* _DATA PROVIDED_
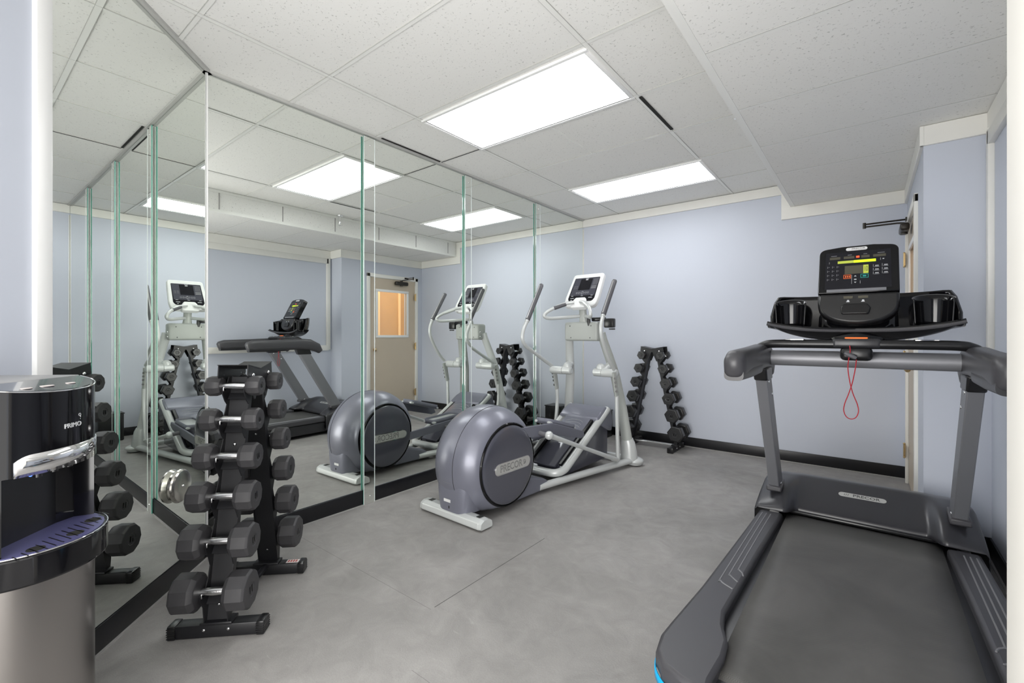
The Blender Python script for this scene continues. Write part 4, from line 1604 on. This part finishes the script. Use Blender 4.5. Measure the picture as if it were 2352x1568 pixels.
    # display graphics, laid out on the head (u right, v up)
    def Q(px, py):
        return (px - 750) * 2.58e-4, (840 - (py + 0.13 * (px - 750))) * HT / 668.0

    def rr_(mb, a, b, z0=0.0004, z1=0.0012):
        u0, v0 = a
        u1, v1 = b
        rect_on(mb, mtx, min(u0, u1), min(v0, v1), max(u0, u1), max(v0, v1), z0, z1)
    c = MB()
    rect_on(c, mtx, -0.124, 0.020, 0.122, 0.228, -0.0002, 0.0004)
    fc = c.build('display_panel', 'screen', hd)
    c = MB()
    rect_on(c, mtx, -0.116, 0.004, 0.104, 0.018, 0.0002, 0.0030)
    c.build('book_ledge', 'tm_grey', hd)
    for (a, b, yc) in ((-0.108, -0.066, 0.196), (-0.053, -0.012, 0.196), (0.014, 0.045, 0.196), (0.058, 0.104, 0.196)):
        c = MB()
        rr_(c, (a, yc - 0.008), (b, yc + 0.006))
        c.build('readout_window', 'seg', fc)
    c = MB()
    rr_(c, (-0.005, 0.191), (0.007, 0.200), 0.0004, 0.002)
    c.build('red_indicator', 'red_led', fc)
    c = MB()
    rr_(c, (-0.076, 0.163), (-0.014, 0.177))
    c.build('profile_bar_dim', 'lime_dim', fc)
    c = MB()
    rr_(c, (-0.014, 0.163), (0.068, 0.177))
    c.build('profile_bar', 'lime', fc)
    c = MB()
    rr_(c, (-0.048, 0.101), (0.022, 0.147))
    c.build('main_display', 'seg', fc)
    c = MB()
    rr_(c, (0.022, 0.101), (0.041, 0.147))
    ld = c.build('lit_digits', 'lime_dim', fc)
    text_mesh('10', 0.040, 'digit_strokes', 'seg', ld, mtx @ Matrix.Translation((0.0315, 0.124, 0.0016)), 0.0003, 0, 0.38)

    def outline_rect(mb, u0, v0, u1, v1, w_=0.0018):
        rr_(mb, (u0, v0), (u1, v0 + w_))
        rr_(mb, (u0, v1 - w_), (u1, v1))
        rr_(mb, (u0, v0), (u0 + w_, v1))
        rr_(mb, (u1 - w_, v0), (u1, v1))
    c = MB()
    outline_rect(c, -0.052, 0.076, -0.024, 0.097)
    for q_ in range(3):
        rr_(c, (-0.046 + q_ * 0.007, 0.082), (-0.042 + q_ * 0.007, 0.091))
    c.build('stop_key', 'orange', fc)
    c = MB()
    outline_rect(c, 0.012, 0.076, 0.041, 0.097)
    rr_(c, (0.020, 0.083), (0.033, 0.090))
    c.build('start_key', 'teal', fc)
    c = MB()
    for row in range(4):
        for col_ in range(3):
            u = -0.116 + col_ * 0.0185
            v = 0.140 - row * 0.0235
            rr_(c, (u, v), (u + 0.0020, v + 0.0105))
            rr_(c, (u + 0.0045, v + 0.005), (u + 0.0085, v + 0.0068))
    rr_(c, (-0.110, 0.165), (-0.108, 0.176))
    c.build('number_keys', 'mark_dim', fc)
    c = MB()
    poly_on(c, mtx, [(-0.012, 0.086), (-0.003, 0.086), (-0.0075, 0.092)], 0.0004, 0.0012)
    poly_on(c, mtx, [(-0.012, 0.056), (-0.003, 0.056), (-0.0075, 0.050)], 0.0004, 0.0012)
    rr_(c, (-0.012, 0.067), (-0.003, 0.072))
    rr_(c, (-0.0215, 0.046), (-0.0205, 0.096))
    rr_(c, (0.0105, 0.046), (0.0115, 0.062))
    for (u, v) in ((0.058, 0.132), (0.058, 0.112), (0.058, 0.092), (0.090, 0.134), (0.090, 0.114), (0.090, 0.094)):
        rr_(c, (u, v), (u + 0.001, v + 0.014))
        rr_(c, (u + 0.007, v + 0.005), (u + 0.020, v + 0.0085))
        rr_(c, (u + 0.004, v), (u + 0.022, v + 0.001))
    rr_(c, (0.084, 0.168), (0.085, 0.180))
    rr_(c, (0.092, 0.172), (0.098, 0.176))
    c.build('key_marks', 'mark', fc)
    for (a, b) in ((-0.103, -0.080), (-0.038, -0.022), (0.022, 0.036), (0.074, 0.100)):
        c = MB()
        rr_(c, (a, 0.208), (b, 0.2105))
        c.build('caption_mark', 'mark_dim', fc)
    c = MB()
    pill(c, mtx @ Matrix.Translation((-0.004, HT - 0.0205, 0.0)), 0.082, 0.0165, 0.003)
    bdg = c.build('head_badge', 'badge_w', hd)
    text_mesh('PRECOR', 0.0125, 'badge_lettering', 'ink', bdg, mtx @ Matrix.Translation((0.003, HT - 0.0205, 0.0034)), 0.0002, 0, 1.1)
    # safety key on its red cord
    y = 1.605
    cd = MB()
    cd.tube([P(2.700, 1.625, 1.135), P(2.702, y + 0.002, 1.110), P(2.697, y, 1.075), P(2.694, y, 1.035), P(2.701, y, 0.975), P(2.712, y, 0.925), P(2.727, y, 0.880), P(2.731, y, 0.848), P(2.722, y, 0.822), P(2.705, y, 0.813),
             P(2.688, y, 0.822), P(2.679, y, 0.848), P(2.683, y, 0.880), P(2.697, y, 0.925), P(2.710, y, 0.975), P(2.720, y, 1.035), P(2.724, y, 1.075)], 0.0020, n=8, sub=6)
    ck_ = cd.build('safety_cord', 'cord', t)
    g = MB()
    g.rings([(P(2.682, 1.595, 1.105), 0.006), (P(2.690, 1.597, 1.099), 0.009), (P(2.716, 1.600, 1.086), 0.0095), (P(2.724, 1.60, 1.081), 0.007)], n=14)
    g.build('safety_clip', 'grip', ck_)
    return t


make_treadmill()


# ================================================================== WATER COOLER
def make_cooler():
    s0 = 1.296
    t = thing('water_cooler', 'black and steel bottom-loading water cooler against the wall at the left edge', 'water cooler', (s0 * R2, -s0 * R2, 0), -PI / 4)
    A_, B_ = 0.155, 0.101
    Y0 = 0.246

    def D(a_, b_, n=40, y0=Y0):
        pts = []
        for i in range(n + 1):
            th = PI * i / n
            pts.append((a_ * math.cos(th), y0 + b_ * math.sin(th)))
        return pts
    c = MB().box((0, 0.135, 0.525), (0.308, 0.222, 1.050), bev=0.004)
    cb_ = c.build('cabinet', 'black_satin', t)
    MB().box((0, 0.135, 1.060), (0.310, 0.222, 0.020), bev=0.004).build('cabinet_lid', 'grey_plastic', cb_)
    lo = MB().prism(D(A_, B_) , 'z', 0.03, 0.600)
    st = lo.build('lower_door', 'steel', t, bevel=0.002)
    MB().prism(D(A_ - 0.004, B_ - 0.006), 'z', 0.0, 0.030).build('plinth', 'black_satin', t)
    # upper body with sloping top
    n = 40
    u = MB()
    bot = [u.bm.verts.new((x, y, 0.600)) for x, y in D(A_, B_)]
    topv = [u.bm.verts.new((x, y, 1.066 - 0.22 * (y - Y0))) for x, y in D(A_, B_)]
    m_ = len(bot)
    u.bm.faces.new(bot[::-1])
    u.bm.faces.new(topv)
    for v_ in bot:
        v_.co.z = 0.852
    for i in range(m_):
        u.bm.faces.new((bot[i], bot[(i + 1) % m_], topv[(i + 1) % m_], topv[i]))
    ub = u.build('upper_body', 'black_gloss', t, bevel=0.001)
    ni = MB()
    full = D(A_, B_)
    rt = [p_ for p_ in full if p_[0] > 0.132]
    lf = [p_ for p_ in full if p_[0] < -0.132]
    mid = [(0.118, Y0 + 0.012), (0.06, Y0 - 0.004), (-0.06, Y0 - 0.004), (-0.118, Y0 + 0.012)]
    ni.prism(rt + mid + lf + [(-A_, Y0 - 0.03), (A_, Y0 - 0.03)], 'z', 0.660, 0.853)
    ni.build('dispensing_niche', 'black_gloss', ub)
    for q_ in (-0.045, 0.0, 0.045):
        MB().cyl((q_, Y0 + 0.055, 0.835), (q_, Y0 + 0.055, 0.853), 0.008, n=14).build('spout', 'black_satin', ub)
    # top control panel and bright rim
    p = MB()
    q = [p.bm.verts.new((x, y, 1.0680 - 0.22 * (y - Y0))) for x, y in D(A_ - 0.006, B_ - 0.006)]
    p.bm.faces.new(q)
    r_ = bmesh.ops.extrude_face_region(p.bm, geom=p.bm.faces[:])
    bmesh.ops.translate(p.bm, vec=(0, 0, -0.002), verts=[v for v in r_['geom'] if isinstance(v, bmesh.types.BMVert)])
    tp = p.build('control_panel', 'cooler_top', ub)
    p = MB()
    p.tube([(x, y, 1.0665 - 0.22 * (y - Y0)) for x, y in D(A_, B_)], 0.0015, n=8, sub=1, smooth=False)
    p.build('chrome_rim', 'chrome', ub)
    for (xx, ra) in ((0.02, 0.018), (-0.05, 0.014), (0.075, 0.014)):
        p = MB()
        p.rings([((xx, Y0 + 0.055, 1.0555), (ra, ra * 0.62)), ((xx, Y0 + 0.055, 1.0575), (ra * 0.9, ra * 0.55))], n=20)
        p.build('dispense_button', 'sticker', tp)
    # chrome band following the curve
    def band(z0f, z1f, th0, th1, off, name, matn, par, thick=0.003):
        b = MB()
        nn = 48
        A, B = [], []
        for i in range(nn + 1):
            q = i / nn
            th = th0 + (th1 - th0) * q
            x, y = (A_ + off) * math.cos(th), Y0 + (B_ + off) * math.sin(th)
            A.append(b.bm.verts.new((x, y, z0f(q))))
            B.append(b.bm.verts.new((x, y, z1f(q))))
        for i in range(nn):
            b.bm.faces.new((A[i], A[i + 1], B[i + 1], B[i]))
        return b.build(name, matn, par, solid=thick, angle=60)
    cap = lambda q: max(0.0, 1 - min(q, 1.0) / 0.10)
    band(lambda q: 0.852, lambda q: 0.902 - 0.014 * cap(q) ** 2, math.acos(0.118 / A_), PI - 0.05, 0.003, 'chrome_band', 'chrome', ub)
    # niche outline (thin bright edge) and glossy backing
    b = MB()
    for th in (math.acos(0.150 / A_), ):
        x, y = (A_ + 0.001) * math.cos(th), Y0 + (B_ + 0.001) * math.sin(th)
        b.tube([(x, y, 0.672), (x, y, 0.850)], 0.0012, n=6, smooth=False)
    b.build('niche_edge', 'black_satin', ub)
    MB().sphere((0.070, Y0 + 0.060, 0.846), 0.0034).build('night_light', 'blue_led', ub)
    # round red and white sticker
    x = 0.098
    th = math.acos(x / A_)
    nx, ny = math.cos(th) / A_, math.sin(th) / B_
    nn_ = Vector((nx, ny, 0)).normalized()
    nn_ = Vector((0.15, 1, 0)).normalized()
    pp = Vector((0.100, Y0 + 0.0080, 0.800))
    s = MB().rings([(pp + nn_ * 0.0003, 0.0135), (pp + nn_ * 0.0012, 0.0135)], n=24)
    sk = s.build('round_sticker', 'sticker', ub)
    s = MB()
    s.box(pp + nn_ * 0.0014, (0.003, 0.002, 0.018), rot=Euler((0, 0.5, math.atan2(nn_.y, nn_.x) - PI / 2)))
    s.box(pp + nn_ * 0.0014 , (0.010, 0.002, 0.006), rot=Euler((0, 0.2, math.atan2(nn_.y, nn_.x) - PI / 2)))
    s.build('sticker_print', 'ink_red', sk)
    # drip tray
    tr_ = MB()
    outl = D(0.160, 0.150, 48, Y0 - 0.005)
    tr_.prism(outl, 'z', 0.600, 0.672)
    ty = tr_.build('tray_surround', 'black_gloss', t, bevel=0.006)
    g = MB().prism(D(0.148, 0.138, 48, Y0 + 0.0), 'z', 0.668, 0.6745)
    gr = g.build('drip_grille', 'tray', ty)
    g = MB()
    for k_ in range(15):
        xx = -0.133 + k_ * 0.019
        half = 0.138 * math.sqrt(max(0, 1 - (xx / 0.148) ** 2))
        if half > 0.03:
            g.box((xx, Y0 + 0.075 + half * 0.12, 0.6748), (0.0022, max(half - 0.085, 0.012) * 1.0 + 0.02, 0.0008), rot=Euler((0, 0, -0.5)))
    g.build('grille_slots', 'black_satin', gr)
    for xx in (-0.085, 0.0, 0.085):
        MB().cyl((xx, Y0 + 0.105 - abs(xx) * 0.25, 0.6740), (xx, Y0 + 0.105 - abs(xx) * 0.25, 0.6752), 0.017).build('grille_hole', 'gap', gr)
    g = MB()
    g.tube([(x, y, 0.6735) for x, y in D(0.1575, 0.1475, 48, Y0 - 0.003)], 0.0016, n=6, sub=1, smooth=False)
    g.build('tray_rim', 'chrome', ty)
    # lettering
    fm = frame((0.002, Y0 + B_ + 0.0002, 0.953), (-1, 0, 0), (0, 0, 1))
    text_mesh('PRIMO', 0.0165, 'lettering', 'mark', ub, fm, 0.0009, 0.0, 1.05)
    g = MB()
    g.tube([Vector((-0.0185, Y0 + B_ + 0.0006, 0.9765)) + Vector((0.0030 * math.cos(a), 0, 0.0034 * math.sin(a))) for a in [q_ * PI / 4 for q_ in range(8)]], 0.0006, n=5, closed=True, sub=2)
    g.tube([(-0.0210, Y0 + B_ + 0.0006, 0.975), (-0.0208, Y0 + B_ + 0.0006, 0.969)], 0.0006, n=5, smooth=False)
    g.tube([(-0.0200, Y0 + B_ + 0.0006, 0.966), (-0.0200, Y0 + B_ + 0.0006, 0.9645)], 0.0006, n=5, smooth=False)
    g.build('drop_logo', 'mark', ub)
    return t


make_cooler()
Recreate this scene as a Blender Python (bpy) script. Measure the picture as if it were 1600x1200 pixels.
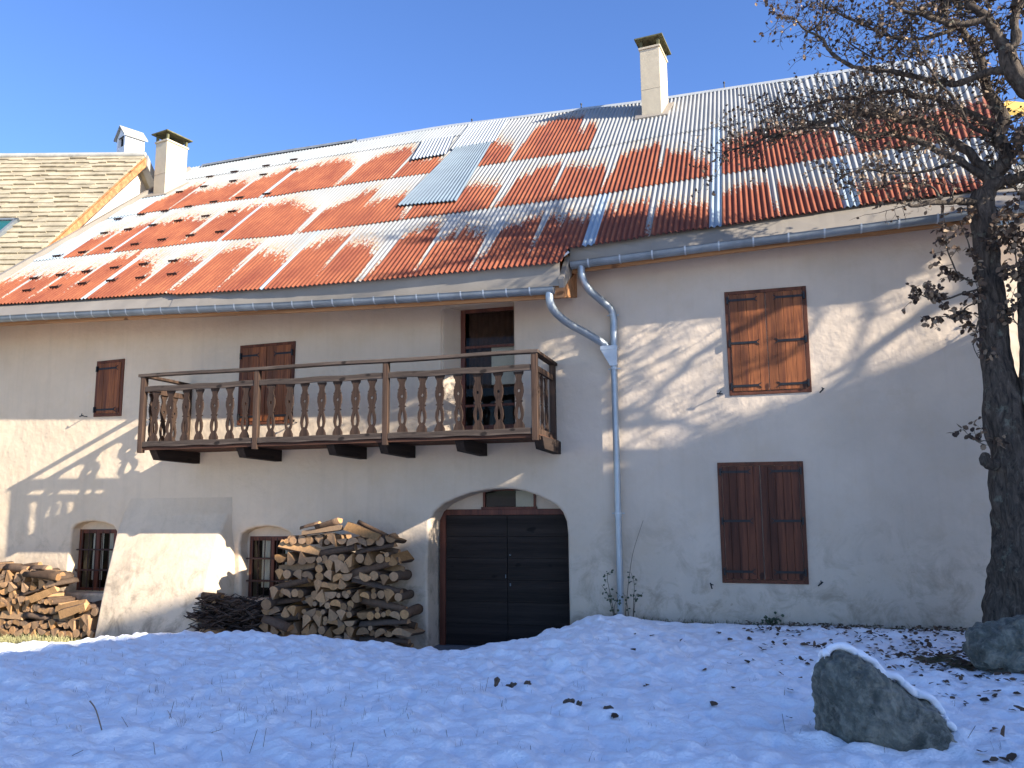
import bpy, bmesh, math, random
import numpy as np
from mathutils import Vector, Matrix, noise as mnoise
R = math.radians
random.seed(7)
rng = np.random.RandomState(7)
for o in list(bpy.data.objects):
    bpy.data.objects.remove(o)
scene = bpy.context.scene
COL = scene.collection

# ------------------------------------------------------------------ camera
F, YAW, PITCH, ROLL = 1284.0, R(16.26), R(8.31), R(-0.545)
_cy, _sy, _cp, _sp = math.cos(YAW), math.sin(YAW), math.cos(PITCH), math.sin(PITCH)
FW = Vector((-_sy*_cp, _cy*_cp, _sp)); RT0 = Vector((_cy, _sy, 0)); UP0 = RT0.cross(FW)
RT = RT0*math.cos(ROLL) + UP0*math.sin(ROLL)
UPV = UP0*math.cos(ROLL) - RT0*math.sin(ROLL)
CAM = Vector((0, -12.0, 2.4))
cd = bpy.data.cameras.new('camera'); cam = bpy.data.objects.new('camera', cd); COL.objects.link(cam)
cd.sensor_width = 36; cd.lens = F/1600*36; cd.clip_end = 2000; cd.clip_start = 0.05
m3 = Matrix((RT, UPV, -FW)).transposed()
cam.matrix_world = Matrix.Translation(CAM) @ m3.to_4x4()
scene.camera = cam

# ------------------------------------------------------------------ sky, sun, exposure
SUN_TO = Vector((3.17, -1.0, 1.45)).normalized()
elev = math.asin(SUN_TO.z); azim = math.atan2(SUN_TO.x, SUN_TO.y)
world = bpy.data.worlds.new('World'); scene.world = world; world.use_nodes = True
wn = world.node_tree; wn.nodes.clear()
sky = wn.nodes.new('ShaderNodeTexSky'); sky.sky_type = 'NISHITA'; sky.sun_disc = False
sky.sun_elevation = elev; sky.sun_rotation = azim
sky.altitude = 2400; sky.air_density = 1.1; sky.dust_density = 2.5; sky.ozone_density = 4.5
bg = wn.nodes.new('ShaderNodeBackground'); bg.inputs[1].default_value = 0.12
wo = wn.nodes.new('ShaderNodeOutputWorld')
hs = wn.nodes.new('ShaderNodeHueSaturation'); hs.inputs['Saturation'].default_value = 1.08; hs.inputs['Hue'].default_value = 0.509; wn.links.new(sky.outputs[0], hs.inputs['Color']); wn.links.new(hs.outputs[0], bg.inputs[0]); wn.links.new(bg.outputs[0], wo.inputs[0])
sl = bpy.data.lights.new('sun', 'SUN'); sun = bpy.data.objects.new('sun', sl); COL.objects.link(sun)
sl.energy = 4.5; sl.angle = R(0.5); sl.color = (1.0, 0.95, 0.87)
sun.rotation_euler = SUN_TO.to_track_quat('Z', 'Y').to_euler(); sun.location = (30, -10, 20)
scene.view_settings.view_transform = 'Standard'; scene.view_settings.look = 'None'
scene.view_settings.exposure = 1.42; scene.view_settings.gamma = 1; scene.view_settings.use_curve_mapping = False
scene.render.resolution_x = 1024; scene.render.resolution_y = 768
scene.render.engine = 'CYCLES'
scene.cycles.max_bounces = 6; scene.cycles.transparent_max_bounces = 12

# ------------------------------------------------------------------ points on the real planes of the place
def ray(px, py): return FW + RT*((px-800)/F) - UPV*((py-600)/F)
def on_y(px, py, y=0.0):
    d = ray(px, py); return CAM + d*((y-CAM.y)/d.y)
def on_z(px, py, z):
    d = ray(px, py); return CAM + d*((z-CAM.z)/d.z)
def on_x(px, py, x):
    d = ray(px, py); return CAM + d*((x-CAM.x)/d.x)
PT = R(39); RO = Vector((-0.289, -0.35, 6.274)); RN = Vector((0, -math.sin(PT), math.cos(PT))); RTV = Vector((0, math.cos(PT), math.sin(PT)))
def roofpt(x, s, h=0.0): return Vector((x, RO.y, RO.z)) + RTV*s + RN*h
def interp(tab, x):
    if x <= tab[0][0]: return tab[0][1]
    for (a, b), (c, d) in zip(tab, tab[1:]):
        if x <= c: return b + (d-b)*(x-a)/max(c-a, 1e-6)
    return tab[-1][1]
def lerp(a, b, t): return a + (b-a)*t
def sstep(a, b, x):
    t = min(max((x-a)/(b-a), 0), 1); return t*t*(3-2*t)

# ------------------------------------------------------------------ materials
def nt(name):
    m = bpy.data.materials.new(name); m.use_nodes = True
    n = m.node_tree; p = n.nodes['Principled BSDF']; return m, n, p
def N(n, t, **kw):
    nd = n.nodes.new(t)
    for k, v in kw.items():
        if k.startswith('i_'): nd.inputs[k[2:].replace('_', ' ')].default_value = v
        else: setattr(nd, k, v)
    return nd
def coord(n, scale=(1, 1, 1), kind='Object', rot=(0, 0, 0)):
    tc = N(n, 'ShaderNodeTexCoord'); mp = N(n, 'ShaderNodeMapping'); mp.inputs['Scale'].default_value = scale; mp.inputs['Rotation'].default_value = rot
    n.links.new(tc.outputs[kind], mp.inputs[0]); return mp.outputs[0]
def noise_(n, vec, scale, detail=4, rough=.55, dist=0.0):
    nd = N(n, 'ShaderNodeTexNoise'); nd.inputs['Scale'].default_value = scale; nd.inputs['Detail'].default_value = detail
    nd.inputs['Roughness'].default_value = rough; nd.inputs['Distortion'].default_value = dist
    n.links.new(vec, nd.inputs['Vector']); return nd.outputs['Fac']
def ramp(n, fac, stops, mode='LINEAR'):
    r = N(n, 'ShaderNodeValToRGB'); cr = r.color_ramp; cr.interpolation = mode
    while len(cr.elements) < len(stops): cr.elements.new(.5)
    for e, (p, c) in zip(cr.elements, stops):
        e.position = p; e.color = (c[0], c[1], c[2], 1) if not isinstance(c, (int, float)) else (c, c, c, 1)
    n.links.new(fac, r.inputs[0]); return r.outputs[0]
def mix(n, fac, a, b, bt='MIX'):
    m = N(n, 'ShaderNodeMix'); m.data_type = 'RGBA'; m.blend_type = bt
    for k, v in ((0, fac), (6, a), (7, b)):
        s = m.inputs[k]
        if hasattr(v, 'default_value') or hasattr(v, 'is_linked'): n.links.new(v, s)
        elif isinstance(v, (int, float)): s.default_value = v if k == 0 else (v, v, v, 1)
        else: s.default_value = (v[0], v[1], v[2], 1)
    return m.outputs[2]
def math_(n, op, a, b=0.0, clamp=False):
    m = N(n, 'ShaderNodeMath'); m.operation = op; m.use_clamp = clamp
    for s, v in ((m.inputs[0], a), (m.inputs[1], b)):
        if isinstance(v, (int, float)): s.default_value = v
        else: n.links.new(v, s)
    return m.outputs[0]
def bump(n, p, h, strength=.3, dist=.02):
    b = N(n, 'ShaderNodeBump'); b.inputs['Strength'].default_value = strength; b.inputs['Distance'].default_value = dist
    n.links.new(h, b.inputs['Height']); n.links.new(b.outputs[0], p.inputs['Normal'])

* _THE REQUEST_
Look at the listing and set down only the lines from its start through the line with "return (px - 750)", word for word and without pictures.

* _WRITTEN ANSWER_
The Blender Python script for this scene continues. Write part 4, from line 1604 on. This part finishes the script. Use Blender 4.5. Measure the picture as if it were 2352x1568 pixels.
    # display graphics, laid out on the head (u right, v up)
    def Q(px, py):
        return (px - 750) * 2.58e-4, (840 - (py + 0.13 * (px - 750))) * HT / 668.0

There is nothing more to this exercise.